### SET EXERCISE
Quote all of the data exactly as given. Skip every picture it contains.

----------------

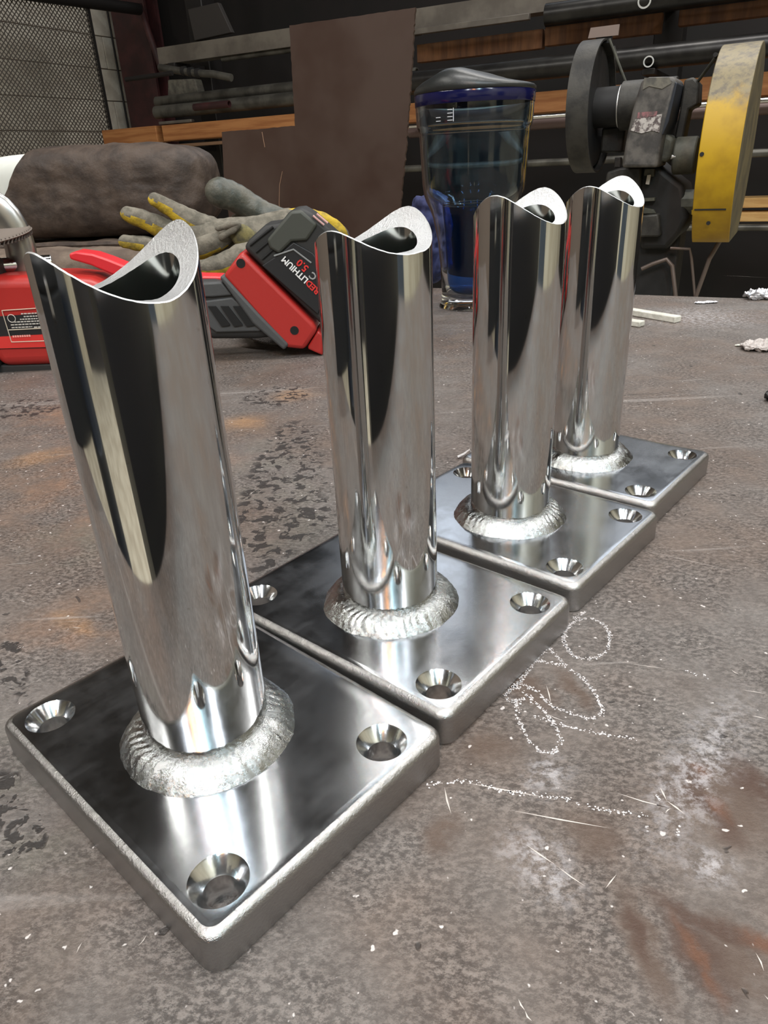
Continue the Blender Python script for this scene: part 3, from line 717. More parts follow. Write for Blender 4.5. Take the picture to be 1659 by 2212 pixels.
for k in range(3):
    x = 462+k*26; slab([(x, 650), (x+16, 650), (x+46, 689), (x+28, 692)], GD-35.5, GD-31, 'vent_slot', m_hole, bevel=0)
# paddle lever
slab([(158, 545), (172, 540), (208, 545), (240, 556), (300, 580), (440, 592), (484, 593), (486, 605), (440, 606), (300, 600), (250, 590), (205, 570), (160, 557)], GD-14, GD+16, 'paddle_lever', m_red2, bevel=2.5)
# rating label
lb = slab([(6, 672), (150, 662), (160, 735), (25, 738)], GD-37.2, GD-35.6, 'rating_label', mat('black_label', hexc(26, 26, 28), .5), bevel=0)
slab([(20, 713), (157, 706), (160, 733), (26, 737)], GD-37.8, GD-36.8, 'warning_strip', mat('red_label', hexc(200, 48, 44), .5), bevel=0)
for a, b in (((4, 671), (152, 661)), ((4, 671), (25, 739)), ((25, 739), (162, 734)), ((18, 713), (158, 706))):
    MB().tube([atY(*a, GD-37.9), atY(*b, GD-37.9)], .5, 6).build('label_edge', mat('cream_print', hexc(190, 178, 160), .6), gr)
m_print = mat('pale_print', hexc(190, 185, 178), .6)
def word(text, px, py, h, m, parent=gr, Y=None, dx=(1, -.06), name='lettering', bold=0):
    Y = Y or GD-38.2
    a = atY(px, py, Y); b = atY(px+10*dx[0], py+10*dx[1], Y); x = Vector((b.x-a.x, 0, b.z-a.z))
    y = Vector((-x.z, 0, x.x)); hh = (atY(px, py-h, Y)-a).length
    return lettering(text, hh*1.35, m, parent, a, x, y, name, bold=bold)
mb = MB()
for x0, x1, y0 in ((46, 100, 679), (52, 104, 685), (44, 102, 691), (30, 104, 697), (24, 106, 703), (26, 70, 709), (74, 106, 708)):
    x = x0
    while x < x1:
        w_ = random.uniform(3, 8); A = atY(x, y0-.05*(x-x0), GD-37.4); B = atY(min(x1, x+w_), y0-.05*(x+w_-x0), GD-37.4); mb.prism([A, B, B+Z*1.2, A+Z*1.2], (0, -.5, 0)); x += w_+1.6
mb.build('fine_print', m_print, gr, kind='stuff')
mb = MB()
for x in range(28, 66, 5): A = atY(x, 729-.05*(x-28), GD-38.0); B = atY(x+3.6, 729-.05*(x-24), GD-38.0); mb.prism([A, B, B+Z*2.2, A+Z*2.2], (0, -.4, 0))
mb.build('fine_print', mat('pale_red_print', hexc(228, 150, 140), .6), gr, kind='stuff')
for r_ in (7.5,): 
    c = atY(25, 688, GD-38.2); MB().tube([c+Vector((math.cos(q*.4)*4.3, 0, math.sin(q*.4)*4.3)) for q in range(16)], .45, 6, closed=True).build('certification_ring', m_print, gr)
# battery foot and pack
slab([(492, 588), (532, 534), (552, 556), (680, 684), (690, 700), (662, 742), (624, 738), (560, 668)], GD-34, GD+36, 'battery_foot', m_red, bevel=5, seg=3)
slab([(486, 590), (494, 584), (566, 664), (630, 730), (620, 742), (555, 686)], GD-37, GD+38, 'foot_bumper', m_blk2, bevel=3)
bt = slab([(534, 530), (546, 512), (580, 481), (612, 477), (634, 449), (658, 447), (678, 458), (735, 508), (760, 560), (752, 640), (700, 694), (682, 676)], GD-30, GD+32, 'battery_pack', m_blk, bevel=5, seg=3)
slab([(584, 512), (634, 452), (656, 450), (690, 480), (668, 514), (636, 516), (610, 542), (590, 530)], GD-34, GD-26, 'battery_shoulder', mat('olive_black_rubber', hexc(60, 62, 56), .6), bevel=3)
slab([(574, 566), (612, 541), (640, 517), (680, 540), (720, 600), (690, 668)], GD-33, GD-27, 'battery_label_panel', mat('matt_black_panel', hexc(24, 25, 28), .5), bevel=1)
for a, b in (((540, 530), (590, 490)), ((553, 545), (606, 500)), ((566, 560), (600, 530))): MB().tube([atY(*a, GD-31), atY(*b, GD-31)], 1.3, 8).build('rib', m_hole, gr)
for a, b in (((676, 466), (700, 486)), ((684, 462), (708, 482))): MB().tube([atY(*a, GD-31), atY(*b, GD-31)], 1.2, 8).build('rib', mat('pale_pink_print', hexc(190, 150, 145), .5), gr)
MB().tube([atY(592, 553, GD-33.6), atY(634, 539, GD-33.6), atY(672, 568, GD-33.6)], 1.0, 6).build('print_line', mat('grey_print', hexc(120, 122, 122), .5), gr)
m_wp = mat('white_bold_print', hexc(225, 225, 225), .5); m_rp = mat('red_bold_print', hexc(205, 45, 42), .5)
def word2(text, px, py, h, m, bold=.25): return word(text, px, py, h, m, dx=(-1, -.98), Y=GD-34.2, bold=bold)
word2('LITHIUM', 667, 604, 14, m_wp); word2('C', 686, 597, 16, mat('grey_bold_print', hexc(150, 150, 150), .5)); word2('5.0', 668, 578, 17, m_rp); word2('RED', 692, 628, 14, m_rp)
slab([(690, 702), (700, 712), (700, 756), (670, 742), (668, 738)], GD-30, GD+20, 'foot_corner', m_red, bevel=3)
for q in ((520, 569), (636, 714)):
    c = atY(*q, GD-34.4); MB().tube([c, c+Vector((0, 3, 0))], 5, 20).build('screw_hole', m_hole, gr)
# bail guard, spindle and flap disc at the left end
m_chr = mat('chrome', (.75, .75, .76), .13, 1)
m_guard = mat('dull_steel_guard', (.45, .44, .43), .3, 1)
c = [(-52+103*math.cos(math.radians(q)), 592-158*math.sin(math.radians(q))) for q in range(0, 181, 10)]
MB().tube([atY(x, y, GD+18) for x, y in c], 9, 20, flat=2.0, upv=(0, 1, 0)).build('wheel_guard', m_guard, gr, ang=80)
MB().tube([atY(-52+124*math.cos(math.radians(q)), 592-180*math.sin(math.radians(q)), GD+16) for q in range(0, 181, 10)], 2.0, 12).build('guard_rim', m_chr, gr, ang=80)
MB().tube([atY(-60, 578, GD-4), atY(112, 566, GD+34)], 8.5, 20).build('side_rod', m_chr, gr, ang=50, bevel=1)
MB().tube([atY(-60, 582, GD-6), atY(6, 578, GD-2)], 11, 20).build('collar', m_blk, gr, ang=50, bevel=1)
fc = atY(-30, 508, GD); m_flap = mat('abrasive_flap', hexc(62, 54, 50), .85, c2=hexc(110, 100, 92), size=2.2)
fx = (Vector((1, 0, .06)).normalized(), Vector((-.02, 1, .14)).normalized()); fz = fx[0].cross(fx[1])
mb = MB()
for k in range(64):
    a = 2*math.pi*k/64; d = fx[0]*math.cos(a)+fx[1]*math.sin(a); tn = fx[0]*-math.sin(a)+fx[1]*math.cos(a)
    tl = (tn*.55+fz*.83).normalized(); mb.box(fc+d*33-fz*3, (30, 8, .8), (d, tl, d.cross(tl)))
mb.build('flap', m_flap, gr, kind='stuff')
MB().lathe([(1, 3.0), (22, 3.0), (46, 1.2), (49, -1.5), (46, -3.5), (20, -5), (1, -5)], fc, 64, axis=fz).build('disc_back', mat('disc_fibre', hexc(104, 94, 86), .8), gr)
MB().tube([fc-fz*4, Vector((fc.x, GD, 60))], 7, 16).build('spindle', m_guard, gr)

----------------

### TASK ANSWER
Continue the Blender Python script for this scene: part 3, from line 717. More parts follow. Write for Blender 4.5. Take the picture to be 1659 by 2212 pixels.
for k in range(3):
    x = 462+k*26; slab([(x, 650), (x+16, 650), (x+46, 689), (x+28, 692)], GD-35.5, GD-31, 'vent_slot', m_hole, bevel=0)
# paddle lever
slab([(158, 545), (172, 540), (208, 545), (240, 556), (300, 580), (440, 592), (484, 593), (486, 605), (440, 606), (300, 600), (250, 590), (205, 570), (160, 557)], GD-14, GD+16, 'paddle_lever', m_red2, bevel=2.5)
# rating label
lb = slab([(6, 672), (150, 662), (160, 735), (25, 738)], GD-37.2, GD-35.6, 'rating_label', mat('black_label', hexc(26, 26, 28), .5), bevel=0)
slab([(20, 713), (157, 706), (160, 733), (26, 737)], GD-37.8, GD-36.8, 'warning_strip', mat('red_label', hexc(200, 48, 44), .5), bevel=0)
for a, b in (((4, 671), (152, 661)), ((4, 671), (25, 739)), ((25, 739), (162, 734)), ((18, 713), (158, 706))):
    MB().tube([atY(*a, GD-37.9), atY(*b, GD-37.9)], .5, 6).build('label_edge', mat('cream_print', hexc(190, 178, 160), .6), gr)
m_print = mat('pale_print', hexc(190, 185, 178), .6)
def word(text, px, py, h, m, parent=gr, Y=None, dx=(1, -.06), name='lettering', bold=0):
    Y = Y or GD-38.2
    a = atY(px, py, Y); b = atY(px+10*dx[0], py+10*dx[1], Y); x = Vector((b.x-a.x, 0, b.z-a.z))
    y = Vector((-x.z, 0, x.x)); hh = (atY(px, py-h, Y)-a).length
    return lettering(text, hh*1.35, m, parent, a, x, y, name, bold=bold)
mb = MB()
for x0, x1, y0 in ((46, 100, 679), (52, 104, 685), (44, 102, 691), (30, 104, 697), (24, 106, 703), (26, 70, 709), (74, 106, 708)):
    x = x0
    while x < x1:
        w_ = random.uniform(3, 8); A = atY(x, y0-.05*(x-x0), GD-37.4); B = atY(min(x1, x+w_), y0-.05*(x+w_-x0), GD-37.4); mb.prism([A, B, B+Z*1.2, A+Z*1.2], (0, -.5, 0)); x += w_+1.6
mb.build('fine_print', m_print, gr, kind='stuff')
mb = MB()
for x in range(28, 66, 5): A = atY(x, 729-.05*(x-28), GD-38.0); B = atY(x+3.6, 729-.05*(x-24), GD-38.0); mb.prism([A, B, B+Z*2.2, A+Z*2.2], (0, -.4, 0))
mb.build('fine_print', mat('pale_red_print', hexc(228, 150, 140), .6), gr, kind='stuff')
for r_ in (7.5,): 
    c = atY(25, 688, GD-38.2); MB().tube([c+Vector((math.cos(q*.4)*4.3, 0, math.sin(q*.4)*4.3)) for q in range(16)], .45, 6, closed=True).build('certification_ring', m_print, gr)
# battery foot and pack
slab([(492, 588), (532, 534), (552, 556), (680, 684), (690, 700), (662, 742), (624, 738), (560, 668)], GD-34, GD+36, 'battery_foot', m_red, bevel=5, seg=3)
slab([(486, 590), (494, 584), (566, 664), (630, 730), (620, 742), (555, 686)], GD-37, GD+38, 'foot_bumper', m_blk2, bevel=3)
bt = slab([(534, 530), (546, 512), (580, 481), (612, 477), (634, 449), (658, 447), (678, 458), (735, 508), (760, 560), (752, 640), (700, 694), (682, 676)], GD-30, GD+32, 'battery_pack', m_blk, bevel=5, seg=3)
slab([(584, 512), (634, 452), (656, 450), (690, 480), (668, 514), (636, 516), (610, 542), (590, 530)], GD-34, GD-26, 'battery_shoulder', mat('olive_black_rubber', hexc(60, 62, 56), .6), bevel=3)
slab([(574, 566), (612, 541), (640, 517), (680, 540), (720, 600), (690, 668)], GD-33, GD-27, 'battery_label_panel', mat('matt_black_panel', hexc(24, 25, 28), .5), bevel=1)
for a, b in (((540, 530), (590, 490)), ((553, 545), (606, 500)), ((566, 560), (600, 530))): MB().tube([atY(*a, GD-31), atY(*b, GD-31)], 1.3, 8).build('rib', m_hole, gr)
for a, b in (((676, 466), (700, 486)), ((684, 462), (708, 482))): MB().tube([atY(*a, GD-31), atY(*b, GD-31)], 1.2, 8).build('rib', mat('pale_pink_print', hexc(190, 150, 145), .5), gr)
MB().tube([atY(592, 553, GD-33.6), atY(634, 539, GD-33.6), atY(672, 568, GD-33.6)], 1.0, 6).build('print_line', mat('grey_print', hexc(120, 122, 122), .5), gr)
m_wp = mat('white_bold_print', hexc(225, 225, 225), .5); m_rp = mat('red_bold_print', hexc(205, 45, 42), .5)
def word2(text, px, py, h, m, bold=.25): return word(text, px, py, h, m, dx=(-1, -.98), Y=GD-34.2, bold=bold)
word2('LITHIUM', 667, 604, 14, m_wp); word2('C', 686, 597, 16, mat('grey_bold_print', hexc(150, 150, 150), .5)); word2('5.0', 668, 578, 17, m_rp); word2('RED', 692, 628, 14, m_rp)
slab([(690, 702), (700, 712), (700, 756), (670, 742), (668, 738)], GD-30, GD+20, 'foot_corner', m_red, bevel=3)
for q in ((520, 569), (636, 714)):
    c = atY(*q, GD-34.4); MB().tube([c, c+Vector((0, 3, 0))], 5, 20).build('screw_hole', m_hole, gr)
# bail guard, spindle and flap disc at the left end
m_chr = mat('chrome', (.75, .75, .76), .13, 1)
m_guard = mat('dull_steel_guard', (.45, .44, .43), .3, 1)
c = [(-52+103*math.cos(math.radians(q)), 592-158*math.sin(math.radians(q))) for q in range(0, 181, 10)]
MB().tube([atY(x, y, GD+18) for x, y in c], 9, 20, flat=2.0, upv=(0, 1, 0)).build('wheel_guard', m_guard, gr, ang=80)
MB().tube([atY(-52+124*math.cos(math.radians(q)), 592-180*math.sin(math.radians(q)), GD+16) for q in range(0, 181, 10)], 2.0, 12).build('guard_rim', m_chr, gr, ang=80)
MB().tube([atY(-60, 578, GD-4), atY(112, 566, GD+34)], 8.5, 20).build('side_rod', m_chr, gr, ang=50, bevel=1)
MB().tube([atY(-60, 582, GD-6), atY(6, 578, GD-2)], 11, 20).build('collar', m_blk, gr, ang=50, bevel=1)
fc = atY(-30, 508, GD); m_flap = mat('abrasive_flap', hexc(62, 54, 50), .85, c2=hexc(110, 100, 92), size=2.2)
fx = (Vector((1, 0, .06)).normalized(), Vector((-.02, 1, .14)).normalized()); fz = fx[0].cross(fx[1])
mb = MB()
for k in range(64):
    a = 2*math.pi*k/64; d = fx[0]*math.cos(a)+fx[1]*math.sin(a); tn = fx[0]*-math.sin(a)+fx[1]*math.cos(a)
    tl = (tn*.55+fz*.83).normalized(); mb.box(fc+d*33-fz*3, (30, 8, .8), (d, tl, d.cross(tl)))
mb.build('flap', m_flap, gr, kind='stuff')
MB().lathe([(1, 3.0), (22, 3.0), (46, 1.2), (49, -1.5), (46, -3.5), (20, -5), (1, -5)], fc, 64, axis=fz).build('disc_back', mat('disc_fibre', hexc(104, 94, 86), .8), gr)
MB().tube([fc-fz*4, Vector((fc.x, GD, 60))], 7, 16).build('spindle', m_guard, gr)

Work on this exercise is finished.